I have to laugh at that IE 10 thing about a "plug-in free experience."
HTML 5 has a great deal of creative possibilities. Unfortunately real world support in computer web browsers and mobile devices is still not very good. And that's despite the fact certain elements of "HTML 5" have been around for more than a decade. Google Chrome 13 scores best at html5test.com, but is still more than 100 points shy of a perfect 450 score. Internet Explorer 9 is abysmal with supporting HTML5 and Internet Explorer 8 has almost no support for it at all.
What is and what isn't a plug in? I think a lot of software developers are playing very fast and very loose with the definition. Adobe Flash is the proverbial whipping boy as of late, but it is able to do a lot of things all within a single unified plug-in. This is why Flash still dominates everything from banners ads and Zynga games to videos on YouTube.
Many of the features being touted for "HTML 5" have to be "plugged in" to the native code of the browser for it to work.
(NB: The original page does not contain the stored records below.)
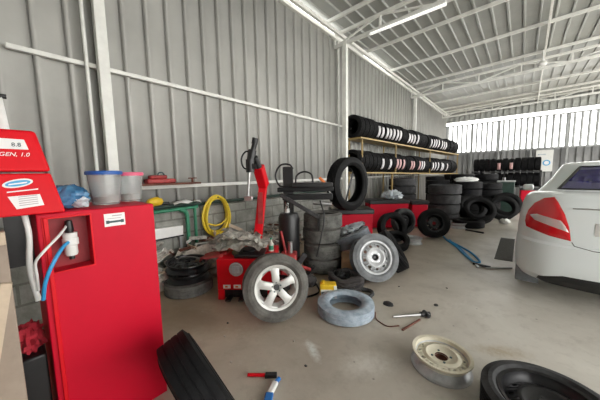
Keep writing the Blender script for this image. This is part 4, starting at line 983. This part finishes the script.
def patch(name, m, poly, parent, off=.006, res=.02, direction=(0, 1, 0), start=-1.):
    """surface patch lying on the rear of the body, polygon given in the (x, z) plane"""
    from mathutils.geometry import tessellate_polygon
    xs = [p[0] for p in poly]; zs = [p[1] for p in poly]
    # dense outline, then a fan of inward rings for curvature
    dense = []
    for i in range(len(poly)):
        a, b = poly[i], poly[(i + 1) % len(poly)]; k_ = max(1, int(math.hypot(b[0] - a[0], b[1] - a[1]) / res))
        dense += [(a[0] + (b[0] - a[0]) * j / k_, a[1] + (b[1] - a[1]) * j / k_) for j in range(k_)]
    c = (sum(p[0] for p in dense) / len(dense), sum(p[1] for p in dense) / len(dense)); R_ = 7; vs = []; ok = True
    for r_ in range(R_ + 1):
        f_ = 1 - r_ / R_ * .999
        for p in dense:
            x, z = c[0] + (p[0] - c[0]) * f_, c[1] + (p[1] - c[1]) * f_
            h_ = bvh.ray_cast(Vector((x, start, z)), Vector(direction))
            y = h_[0].y if h_[0] else .3
            nrm_ = h_[1] if h_[0] else Vector((0, -1, 0))
            if nrm_.y > 0: nrm_ = -nrm_
            vs.append(Vector((x, y, z)) + nrm_ * off * (1 if r_ else .2))
    k_ = len(dense)
    return MB().add(vs, [(r_ * k_ + i, r_ * k_ + (i + 1) % k_, (r_ + 1) * k_ + (i + 1) % k_, (r_ + 1) * k_ + i) for r_ in range(R_) for i in range(k_)]).build(name, m, parent, ang=60)
def mirror(poly): return [(W_ - x, z) for x, z in poly][::-1]
TL = [(.095, .80), (.11, .745), (.30, .69), (.455, .665), (.435, .80), (.40, .92), (.345, 1.04), (.315, 1.085), (.24, 1.07), (.165, 1.01), (.12, .93), (.10, .86)]
TLw = [(.125, .885), (.17, .835), (.44, .745), (.425, .80), (.385, .86), (.19, .905)]
for f_ in (lambda p: p, mirror):
    tl = patch('tail_light', 'taillight', f_(TL), CAR, .012); patch('clear_lens', 'lens', f_(TLw), tl, .0165)
# seams of boot lid and bumper
def seam(pts, parent, r_=.004, m='gap', nm_='panel_seam'):
    P_ = []
    for a, b in zip(pts, pts[1:]):
        for j in range(8):
            x, z = a[0] + (b[0] - a[0]) * j / 8, a[1] + (b[1] - a[1]) * j / 8; h_ = bvh.ray_cast(Vector((x, -1, z)), Vector((0, 1, 0)))
            if h_[0]: P_.append(h_[0])
    return MB().tube(P_, r_, 6, sm=1).build(nm_, m, parent)
for f_ in (lambda x: x, lambda x: W_ - x):
    seam([(f_(.46), .655), (f_(.48), .62), (f_(.60), .60), (f_(cx), .60)], CAR)
seam([(.45, .985), (cx, .99), (W_ - .45, .985)], CAR, .007, 'chrome', 'chrome_strip')
patch('number_plate', 'white', [(.60, .74), (1.12, .74), (1.12, .86), (.60, .86)], CAR, .012)
patch('rear_valance', 'trim', [(.22, .185), (1.50, .185), (1.48, .25), (1.30, .31), (cx, .33), (.42, .31), (.24, .25)], CAR, .012)
# greenhouse
gr = []; gl = [(0, 0), (.12, .12), (.5, .5), (.86, .86), (.95, .97), (1, 1.12), (1.0, 1.6)]
for h_, t_ in gl:
    a = .735 - .255 * min(t_, 1) - max(0, t_ - 1) * .5; y0_ = .52 + .72 * t_ ** .9 if t_ <= 1 else 1.24 + (t_ - 1) * .6; y1_ = 3.25 - .95 * t_ if t_ <= 1 else 2.30 - (t_ - 1) * .6
    ring = outline(a, y0_, y1_, .16, .20, .10)
    gr.append([(x, y, (ztop(y) - .015) * (1 - h_) + (1.455 + (.02 if t_ > 1.2 else 0)) * h_) for x, y in ring])
n2 = len(gr[0]); nr_, nc_, ns_ = 14, 9, 26
def seg_of(i):
    if i < nr_: return 'rear', i
    i -= nr_
    for nm_, k_ in (('c', nc_), ('right', ns_), ('c', nc_), ('front', nr_), ('c', nc_), ('left', ns_), ('c', nc_)):
        if i < k_: return nm_, i
        i -= k_
shell = MB(); glass = {'rear': MB(), 'front': MB(), 'right': MB(), 'left': MB()}
for g_ in [shell] + list(glass.values()):
    for r_ in gr: g_.v += r_
for k in range(len(gr) - 1):
    for i in range(n2):
        f_ = (k * n2 + i, k * n2 + (i + 1) % n2, (k + 1) * n2 + (i + 1) % n2, (k + 1) * n2 + i); s_, j = seg_of(i); tgt = shell
        if 1 <= k <= 2:
            if s_ in ('rear', 'front'): tgt = glass[s_]
            elif s_ in ('left', 'right') and j not in (12, 13) and 2 <= j <= 23: tgt = glass[s_]
        tgt.f.append(f_); tgt.m.append(0)
shell.f.append(tuple((len(gr) - 1) * n2 + i for i in range(n2))); shell.m.append(0)
shell.build('cabin_shell', 'carpaint', CAR, ang=40)
for s_, g_ in glass.items():
    used = sorted({i for f in g_.f for i in f}); mp_ = {v: i for i, v in enumerate(used)}; g_.v = [g_.v[i] for i in used]; g_.f = [tuple(mp_[i] for i in f) for f in g_.f]
    g_.build({'rear': 'rear_window', 'front': 'windscreen', 'left': 'side_window', 'right': 'side_window'}[s_], 'glass', CAR, ang=60)
    if s_ in ('rear',):
        # black rubber surround
        P_ = [Vector(gr[1][i]) for i in range(0, 15)] + [Vector(gr[3][i]) for i in range(14, -1, -1)]
        MB().tube(P_, .014, 6, sm=1, closed=True).build('window_seal', 'trim', CAR)
for x in (.42, 1.10): MB().box((x, 1.15, .55), (x + .42, 1.45, 1.22)).build('rear_seat', 'seat', CAR, bevel=.05)
MB().box((.30, .70, 1.02), (1.42, 1.20, 1.06)).build('parcel_shelf', 'seat', CAR, bevel=.01)
MB().box((.1, .4, .20), (1.6, 3.9, .30)).build('underbody', 'trim', CAR)
for x, sx in ((.02, -1), (W_ - .02, 1)):
    for y in (.80, 3.42):
        wv_ = tire_mb(.30, .19, .19, 40, 3).build('wheel', ['rubber', 'tread'], CAR, T=axis_matrix((x + (.10 if sx < 0 else -.10), y, .30), 180 if sx < 0 else 0, 0))
        MB().lathe([(.001, .06), (.05, .06), (.17, .07), (.19, .08), (.19, -.06), (.18, -.06)], 32).build('wheel_cover', 'alloy', wv_)
MB().box((.03, .38, .06), (.24, .41, .27)).build('mud_flap', 'rubgrey', CAR, bevel=.012)
MB().box((.04, 1.7, .90), (.0, 1.86, .92)).build('door_handle', 'carpaint', CAR)
for x in (-.12, W_ - .03): MB().box((x, 2.95, .98), (x + .15, 3.05, 1.10)).build('mirror', 'carpaint', CAR, bevel=.03)

# ------------------------------------------------------------------ light, world, camera
wd = bpy.data.worlds.new('daylight'); sc.world = wd; wd.use_nodes = True
bgn = wd.node_tree.nodes['Background']; bgn.inputs['Color'].default_value = (1.0, .995, .965, 1); bgn.inputs['Strength'].default_value = 3.0
sun = bpy.data.lights.new('sun', 'SUN'); sun.energy = 1.2; sun.angle = .25; sun.color = (1, .96, .9)
so = bpy.data.objects.new('sun', sun); COL.objects.link(so); so.rotation_euler = (math.radians(42), 0, math.radians(150))

cam = bpy.data.cameras.new('camera'); co = bpy.data.objects.new('camera', cam); COL.objects.link(co); sc.camera = co
cam.sensor_width = 36; cam.sensor_fit = 'HORIZONTAL'; cam.lens = 36 * 256 / 600; cam.clip_start = .02
yaw, pitch, roll = math.radians(40.9), math.radians(5.8), math.radians(1.03)
fw0 = Vector((-math.sin(yaw), math.cos(yaw), 0)); rt0 = Vector((math.cos(yaw), math.sin(yaw), 0)); zz = Vector((0, 0, 1))
fw = fw0 * math.cos(pitch) - zz * math.sin(pitch); up1 = fw0 * math.sin(pitch) + zz * math.cos(pitch)
Rr = rt0 * math.cos(roll) - up1 * math.sin(roll); Ur = rt0 * math.sin(roll) + up1 * math.cos(roll)
co.matrix_world = Matrix.Translation((0, 0, 1.37)) @ Matrix((Rr, Ur, -fw)).transposed().to_4x4()

sc.view_settings.view_transform = 'Standard'; sc.view_settings.look = 'None'; sc.view_settings.gamma = 1; sc.view_settings.use_curve_mapping = False
sc.view_settings.exposure = 1.06
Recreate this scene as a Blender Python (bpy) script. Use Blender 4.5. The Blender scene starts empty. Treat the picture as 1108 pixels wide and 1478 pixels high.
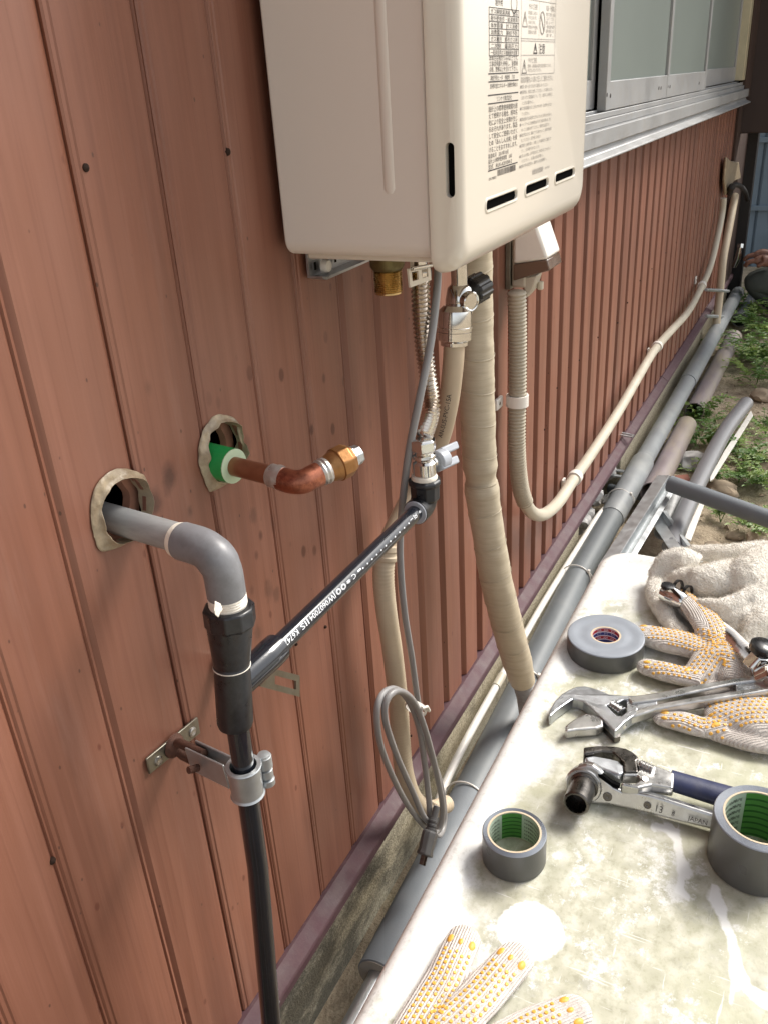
import bpy, bmesh, math, random
from mathutils import Vector, Matrix, noise
from mathutils.bvhtree import BVHTree
random.seed(11)
S = bpy.context.scene
COL = S.collection
# ------------------------------------------------------------------ camera
F, CX, CY, D, H = 1240.0, 554.0, 739.0, 0.5, 1.2
def _n(v): return Vector(v).normalized()
AX = _n((1257-CX, 78-CY, F))
_e = 715-CX
_v = -((1257-CX)*_e + F*F)/(78-CY)
AZ = -_n((_e, _v, F))
AY = AZ.cross(AX)
RW = Matrix((AX, AY, AZ))                       # camera axes (right, down, forward) -> world
CAM = Vector((0, -D, H))
cd = bpy.data.cameras.new('camera'); cam = bpy.data.objects.new('camera', cd); COL.objects.link(cam)
r_, d_, f_ = [Vector((RW[0][i], RW[1][i], RW[2][i])) for i in range(3)]
cam.matrix_world = Matrix(((r_.x, -d_.x, -f_.x, CAM.x), (r_.y, -d_.y, -f_.y, CAM.y), (r_.z, -d_.z, -f_.z, CAM.z), (0, 0, 0, 1)))
cd.sensor_fit = 'VERTICAL'; cd.sensor_height = 24; cd.lens = 24*F/1478
cd.clip_start = 0.02; cd.clip_end = 200
S.camera = cam
# ------------------------------------------------------------------ sky and sun (bright overcast)
W = bpy.data.worlds.new('World'); S.world = W; W.use_nodes = True
nt = W.node_tree; bg = nt.nodes['Background']
sk = nt.nodes.new('ShaderNodeTexSky'); sk.sky_type = 'NISHITA'; sk.sun_disc = False
SUN_EL, SUN_AZ = math.radians(46), math.radians(-34)   # azimuth from +X
sk.sun_elevation = SUN_EL; sk.sun_rotation = math.radians(90)-SUN_AZ
sk.dust_density = 3.0; sk.air_density = 1.2
hs = nt.nodes.new('ShaderNodeHueSaturation'); hs.inputs['Saturation'].default_value = 0.22
nt.links.new(sk.outputs[0], hs.inputs['Color'])
nt.links.new(hs.outputs[0], bg.inputs[0]); bg.inputs[1].default_value = 0.128
sl = bpy.data.lights.new('sun', 'SUN'); sun = bpy.data.objects.new('sun', sl); COL.objects.link(sun)
sl.energy = 2.0; sl.angle = math.radians(20); sl.color = (1, .94, .85)
sd = Vector((math.cos(SUN_EL)*math.cos(SUN_AZ), math.cos(SUN_EL)*math.sin(SUN_AZ), math.sin(SUN_EL)))
sun.rotation_euler = sd.to_track_quat('Z', 'Y').to_euler()
S.view_settings.view_transform = 'Standard'; S.view_settings.look = 'None'
S.view_settings.gamma = 1; S.view_settings.exposure = 0.95
S.render.engine = 'CYCLES'

# ------------------------------------------------------------------ photograph-measured points: a sight line met with a plane of the place
def _ray(px, py): return RW @ Vector((px-CX, py-CY, F))
def PY(px, py, y=0.0):
    r = _ray(px, py); return CAM + r*((y-CAM.y)/r.y)
def PZ(px, py, z=0.6):
    r = _ray(px, py); return CAM + r*((z-CAM.z)/r.z)
def PX(px, py, x):
    r = _ray(px, py); return CAM + r*(x/r.x)

# ------------------------------------------------------------------ materials
def N(nt, t, **k):
    n = nt.nodes.new(t)
    for a, b in k.items(): setattr(n, a, b)
    return n
def newmat(name):
    m = bpy.data.materials.new(name); m.use_nodes = True
    t = m.node_tree; p = t.nodes['Principled BSDF']
    return m, t, p
def noise_node(t, scale, stretch=(1, 1, 1), detail=4, rough=.6):
    tc = N(t, 'ShaderNodeTexCoord'); mp = N(t, 'ShaderNodeMapping')
    mp.inputs['Scale'].default_value = stretch
    t.links.new(tc.outputs['Object'], mp.inputs[0])
    n = N(t, 'ShaderNodeTexNoise'); n.inputs['Scale'].default_value = scale
    n.inputs['Detail'].default_value = detail; n.inputs['Roughness'].default_value = rough
    t.links.new(mp.outputs[0], n.inputs['Vector'])
    return n
def ramp(t, src, stops):
    r = N(t, 'ShaderNodeValToRGB'); e = r.color_ramp.elements
    while len(e) < len(stops): e.new(0.5)
    for i, (p, c) in enumerate(stops):
        e[i].position = p; e[i].color = (c, c, c, 1) if not hasattr(c, '__len__') else (*c, 1)
    t.links.new(src, r.inputs[0]); return r
def mix(t, fac, a, b, mode='MIX'):
    m = N(t, 'ShaderNodeMix', data_type='RGBA', blend_type=mode)
    for i, v in ((0, fac), (6, a), (7, b)):
        if isinstance(v, bpy.types.NodeSocket): t.links.new(v, m.inputs[i])
        elif hasattr(v, '__len__'): m.inputs[i].default_value = (*v, 1)
        else: m.inputs[i].default_value = v
    return m.outputs[2]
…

Not all the browser makers are supporting everything.
Google dropped MPEG-4 support out of Chrome for the HTML5 video tag because MPEG-4 isn't open source. IE, Firefox, Safari, etc. don't support all four of the video tag formats (MPEG-4, H.264, WebM, Ogg Theora) either. So it's a crap shoot on which codec to choose for encoding your web-based video. It's forcing developers to keep falling back on using Flash Video instead.
SVG (Scalable Vector Graphics) support should have been better by now. The latest versions of Chrome, Firefox, Safari, Opera and IE support it. But IE 8 doesn't support SVG, yet IE 8 is still used by a great deal of people -particularly those using older computers running Windows XP. Adobe stopped supporting its SVG plug-in for Internet Explorer years ago. The situation with the Canvas element isn't any better.
Most browsers support all of the basics in Cascading Style Sheets. But get into CSS2 and CSS3 based tags and effects and you'll quickly run into lots of trouble without entering in all sorts of browser-specific code-fixes.
For all the performance complaints people have with Flash, the same issues are going to be there with animations based in SVG or Canvas. Get enough moving vector objects into a SVG file and it will bog down the computer system just like Flash. Put enough JavaScript events into a Canvas element or simply make the Canvas element big enough and it will lag the system. Add to this the likelihood anyone creating an animation based in SVG or Canvas will have to do a lot more programming than he would from building the same thing in Flash. Those elements in a HTML5 layout will end up in higher design bills for web site development customers.
I'm doing my best to embrace "HTML 5" at least to some conservative degree with new web design work. At some point you have to be willing to cut off users of older web browsers into to use certain new features, such as rounded corners and drop shadows on DIV boxes. Not all web design clients are going to go along with that. They want their web site to work on everything, including old web browsers. At least it's not mandatory to design sites using tables anymore.